UK parliament Gaza ceasefire vote descends into chaos, SNP accuse Labour of 'hijacking' vote

UK parliament Gaza ceasefire vote descends into chaos, SNP accuse Labour of 'hijacking' vote


22 February, 2024

UK lawmakers called on Wednesday for a ceasefire in Israel's war on Gaza — but only after dozens walked out of the House of Commons in protest at how the vote was handled. Lawmakers had been debating three separate resolutions related to Israel's war on Gaza.

All were largely symbolic and not binding on the government. But Parliament descended into chaos as legislators from the ruling Conservatives party and an opposition Labour party accused Commons Speaker Lindsay Hoyle of upending parliamentary procedure.

The mayhem first broke out during the debate on a motion from the Scottish National Party urging an immediate ceasefire, the release of all Israeli hostages held by Hamas and “an end to the collective punishment of the Palestinian people”. Labour then submitted a tweaked version of the motion calling for an “immediate humanitarian cease-fire,” without the mention of collective punishment.

Finally, the Conservatives put forward their own amendment, which backed an “immediate humanitarian pause”, followed by “moves towards a permanent sustainable" ceasefire. When Hoyle allowed votes on all three, Conservative lawmakers were furious, saying it went against House of Commons conventions.

Some accused Hoyle — who was elected as a Labour lawmaker before taking up the neutral post of speaker — of favouring the opposition. The SNP, meanwhile, accused Labour of hijacking their motion, and said Hoyle had enabled them to do it.

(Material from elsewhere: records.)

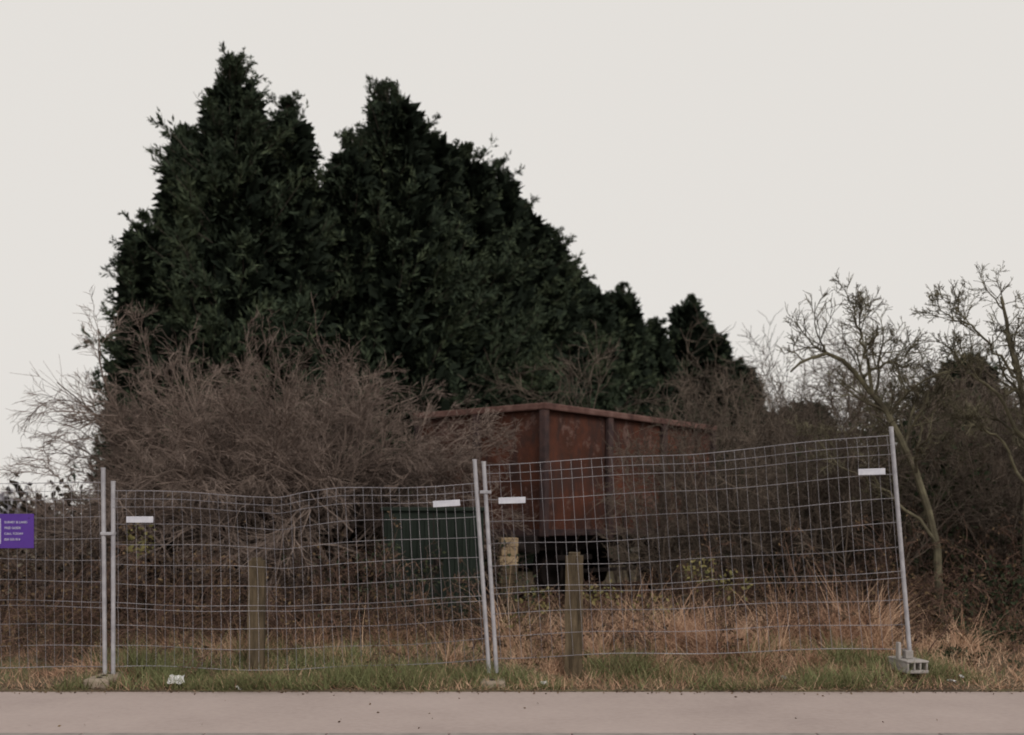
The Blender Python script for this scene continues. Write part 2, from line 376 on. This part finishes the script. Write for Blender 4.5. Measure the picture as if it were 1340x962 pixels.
cs = [(x, rng.uniform(15.2,16.2), 1.3, .7, .5, rng.uniform(.9,1.2)) for x in np.arange(-5.2,-1.7,.6)]
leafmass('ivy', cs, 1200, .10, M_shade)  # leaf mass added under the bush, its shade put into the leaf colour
cs = [(x, rng.uniform(14.2,16.0), 1.1, .8, .6, rng.uniform(1.1,1.9)) for x in np.arange(4.9,10,.6)]
leafmass('ivy', cs, 1300, .09, M_ever)
cs = [(x, rng.uniform(18.0,19.2), 1.6, .9, .7, rng.uniform(1.8,2.5)) for x in np.arange(6.6,11,.8)]
leafmass('evergreen_hedge', cs, 1700, .12, M_ever)
cs = [(-4.15,12.2,1.38,.16,.16,.2),(2.2,12.9,1.0,.22,.25,.2),(2.6,13.0,.8,.2,.25,.2),(1.6,12.6,.6,.3,.25,.15),(.25,12.3,.7,.22,.3,.15),(.0,12.2,.4,.2,.2,.15),(1.0,12.6,.75,.3,.2,.12)]
leafmass('yellow_leaved_bramble', cs, 85, .055, M_yleaf)
cs = [(5.3,12.3,.5,.5,.4,.7),(6.0,12.2,.6,.6,.4,1.0),(5.0,11.6,.2,.5,.3,.3),(6.3,11.3,.3,.5,.4,.45),(6.8,11.8,.5,.5,.4,.9),(4.6,11.2,.12,.4,.3,.18),(5.6,10.8,.1,.6,.3,.22)]
leafmass('ivy', cs, 700, .055, M_ever)

# ------------------------------------------------------------------ bare lichen covered trees (right)
def bare_tree(limbs, r0s, n1, n2, n3, n4):
    A = Acc()
    for pts, r0 in zip(limbs, r0s):
        pts = np.array(pts,float); K=14
        t = np.linspace(0,len(pts)-1,K); i=np.minimum(t.astype(int),len(pts)-2); f=(t-i)[:,None]
        P = pts[i]*(1-f)+pts[i+1]*f
        P[1:-1] = (P[:-2]+2*P[1:-1]+P[2:])/4; P[1:-1]+=rng.normal(0,.02,(K-2,3))
        P=P[None]; R=np.linspace(r0,max(r0*.22,.008),K)[None]
        A.add(*tubes(P,R,8))
        L0 = np.array([np.linalg.norm(np.diff(pts,axis=0),axis=1).sum()])
        L0 = np.clip(L0,1.7,2.8)
        b,d,l,r = spawn(P,R,L0,n1,.3,1.0,.32,.5,.005); d[:,2]+=.3
        P1,R1 = grow(b,d,l,r,6,.2,(0,0,.05),.4); A.add(*tubes(P1,R1,5))
        b,d,l2,r = spawn(P1,R1,l,n2,.15,.8,.6,.6,.0042); P2,R2 = grow(b,d,l2,r,4,.2,(0,0,.05),.6); A.add(*tubes(P2,R2,4))
        b,d,l3,r = spawn(P2,R2,l2,n3,.1,.8,.6,.7,.004); P3,R3 = grow(b,d,l3,r,3,.2,(0,0,.04),.7); A.add(*tubes(P3,R3,3))
        b,d,l4,r = spawn(P3,R3,l3,n4,.1,.8,.6,.8,.0036); P4,R4 = grow(b,d,l4,r,2,.2,(0,0,0),.8); A.add(*tubes(P4,R4,3))
    return A.obj('bare_tree', M_lichen)
bare_tree([[(5.1,13,.1),(5.05,13,1.2),(4.85,13.05,2.1),(4.5,13.1,2.8),(4.2,13.1,3.3),(3.9,13.1,3.55),(3.5,13,3.55),(3.3,13,3.35)],
           [(4.3,13.1,3.1),(4.2,13.0,3.5),(4.1,12.9,3.8),(4.0,12.9,4.15)],
           [(4.75,13.05,2.3),(4.95,13.2,2.8),(5.0,13.2,3.1)],
           [(4.2,13.1,3.3),(4.5,13.1,3.5),(4.8,13.1,3.4)],
           [(5.05,13,1.3),(4.5,13,1.9),(4.1,13.1,2.1),(3.6,13.1,2.6)]],
          [.055,.024,.02,.02,.022], 13,6,4,2)
bare_tree([[(6.0,12.8,.1),(6.0,12.8,1.5),(6.05,12.8,2.4),(5.95,12.8,3.2),(5.75,12.8,3.8),(5.7,12.8,4.2)],
           [(6.05,12.8,2.4),(5.7,12.8,3.0),(5.35,12.8,3.3),(5.15,12.8,3.6)],
           [(6.0,12.8,2.0),(5.6,12.8,2.6),(5.25,12.8,2.75)],
           [(5.95,12.8,3.2),(5.6,12.8,3.6),(5.3,12.8,3.9),(5.05,12.8,4.0)],
           [(6.05,12.8,1.2),(6.3,12.8,2.4),(6.35,12.8,3.2),(6.15,12.8,3.8)]],
          [.065,.026,.02,.018,.03], 13,6,4,2)
bare_tree([[(5.6,14.5,.1),(5.3,14.5,1.4),(4.9,14.5,2.4),(4.8,14.5,3.1)],[(5.3,14.5,1.5),(5.9,14.5,2.3),(6.1,14.6,2.8)]],[.05,.035],12,6,4,2)

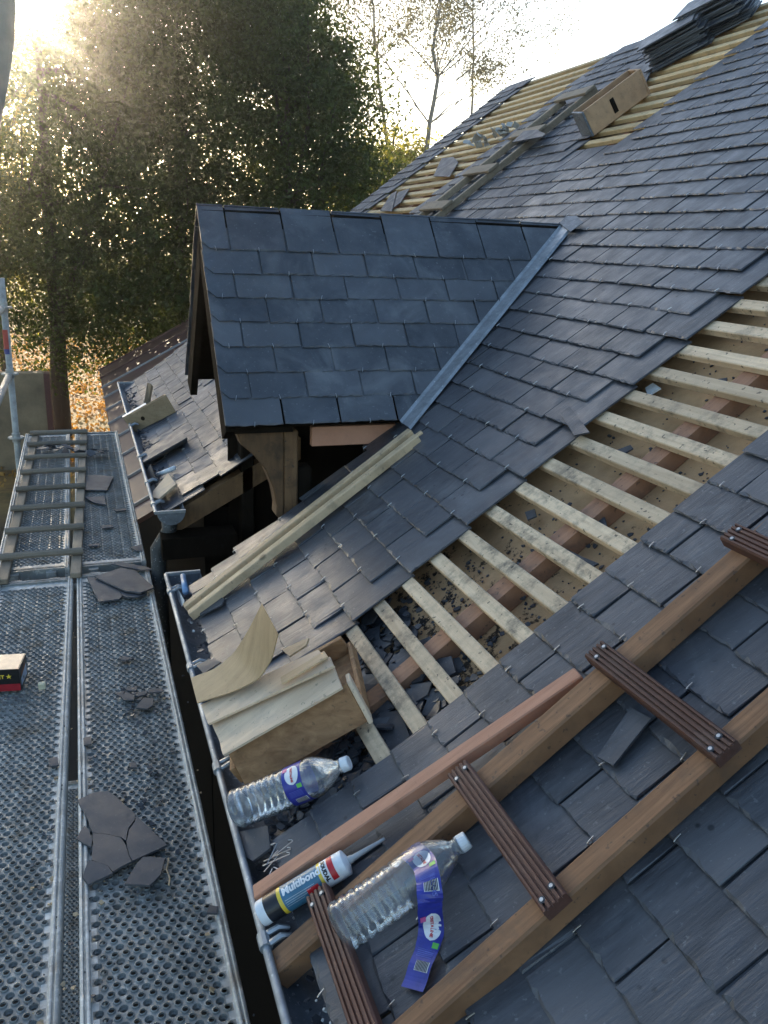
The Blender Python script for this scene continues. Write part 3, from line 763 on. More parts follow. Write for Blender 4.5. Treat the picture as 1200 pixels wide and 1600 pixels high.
chips = [([(540, 1020), (600, 1000), (680, 1020), (600, 1040)], 'pale flat chip alone above the cluster of chips'), ([(600, 1290), (715, 1265), (700, 1310), (630, 1310)], 'olive toned chip at the top of the cluster'),
 ([(505, 1330), (600, 1310), (560, 1360)], 'pointed chip at the left end of the cluster'), ([(560, 1355), (610, 1320), (690, 1350), (680, 1390), (590, 1390)], 'darkest blue chip in the cluster'),
 ([(650, 1330), (710, 1320), (690, 1345)], 'tiny chip in the middle of the cluster'), ([(690, 1350), (720, 1320), (800, 1310), (790, 1340), (720, 1358)], 'grey chip right of the middle of the cluster'),
 ([(820, 1290), (940, 1290), (930, 1320), (810, 1325)], 'flat chip at the right end of the cluster'), ([(700, 1460), (770, 1370), (860, 1380), (850, 1440), (800, 1470)], 'largest brownish chip at the bottom of the cluster'),
 ([(705, 1390), (760, 1360), (745, 1392)], 'small triangular chip above the largest brownish chip')]
for p, d in chips: shard(Z8(p), 'slate_chip', d + ' on the near deck', G3, .006, .005)
shard([(327, 1414), (341, 1416), (339, 1427), (323, 1426)], 'slate_chip', 'dark chip near the right rail of the near deck, lowest in the photo', G3, .006, .005)
shard([(130, 1153), (142, 1150), (143, 1162), (131, 1164)], 'slate_chip', 'small grey chip on the left margin of the near right deck', G3, .006, .005)
shard([(201, 1192), (212, 1190), (214, 1199), (203, 1199)], 'slate_chip', 'small lone chip between the cluster and the large cracked slate', G3, .006, .005)
shard([(76, 1185), (90, 1182), (92, 1195), (77, 1197)], 'slate_chip', 'brown grey chip on the right margin of the deck with the carton', G3, .006, .005)
G4 = 'slate pieces on the far deck'
shard(Z4([(398, 912), (450, 905), (532, 915), (500, 978), (398, 975)]), 'broken_slate', 'largest square broken slate on the far deck right of the ladder', G4, .010)
shard(Z4([(395, 1010), (490, 1005), (495, 1045), (440, 1035)]), 'broken_slate', 'wedge of slate below the square one on the far deck', G4, .010)
shard(Z4([(535, 1068), (590, 1062), (592, 1070), (545, 1076)]), 'slate_chip', 'thin slate chip near the middle of the far right deck', G4)
shard(Z4([(470, 1145), (520, 1138), (532, 1150), (480, 1156)]), 'slate_chip', 'pale slate chip below the middle of the far right deck', G4)
shard(Z4([(415, 1230), (470, 1227), (465, 1238), (420, 1240)]), 'slate_chip', 'thin chip near the near end of the far right deck', G4)
shard(Z4([(610, 1245), (665, 1230), (668, 1262), (640, 1262)]), 'slate_chip', 'chip against the right rail of the far right deck', G4)
G5 = 'slate flakes heaped across the ladder top'
for i in range(16):
    u = 66 + i * 6.6 + random.uniform(-3, 3); v = 701 + random.uniform(-5, 7); w = random.uniform(5, 11); h = random.uniform(1.5, 3.2)
    shard([(u - w, v + h * .3), (u - w * .2, v - h), (u + w * .8, v - h * .3), (u + w, v + h * .5), (u, v + h)], 'slate_flake', 'thin dark slate flake in the row heaped across the far end of the ladder', G5, .035 + random.random() * .04, .005, tilt=(random.gauss(0, .3), random.gauss(0, .3)))
m = MB(); tw = [at_z(u, v, .006) for u, v in Z7([(960, 940), (935, 1060), (970, 1150), (960, 1220)])]; m.tube(tw, .0022, 5)
m.build('twig', M_TIMBER, label='pale dry twig beside the large cracked slate on the deck', cat='twig')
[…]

As a result, many Conservatives and SNP MPs walked out, and in their absence, the Labour version of the ceasefire call passed on a voice vote — by calls of “aye” — without a full formal vote.

The political mayhem is a sign of how Israel's relentless and brutal war on Gaza has divided Britain’s politicians and public, sending tensions soaring. Less than 24 hours after the uproar, Hoyle announced that there would be an emergency debate on Gaza and apologised for the part he played in the chaos last night - but said he was acting with the safety of MPs in mind.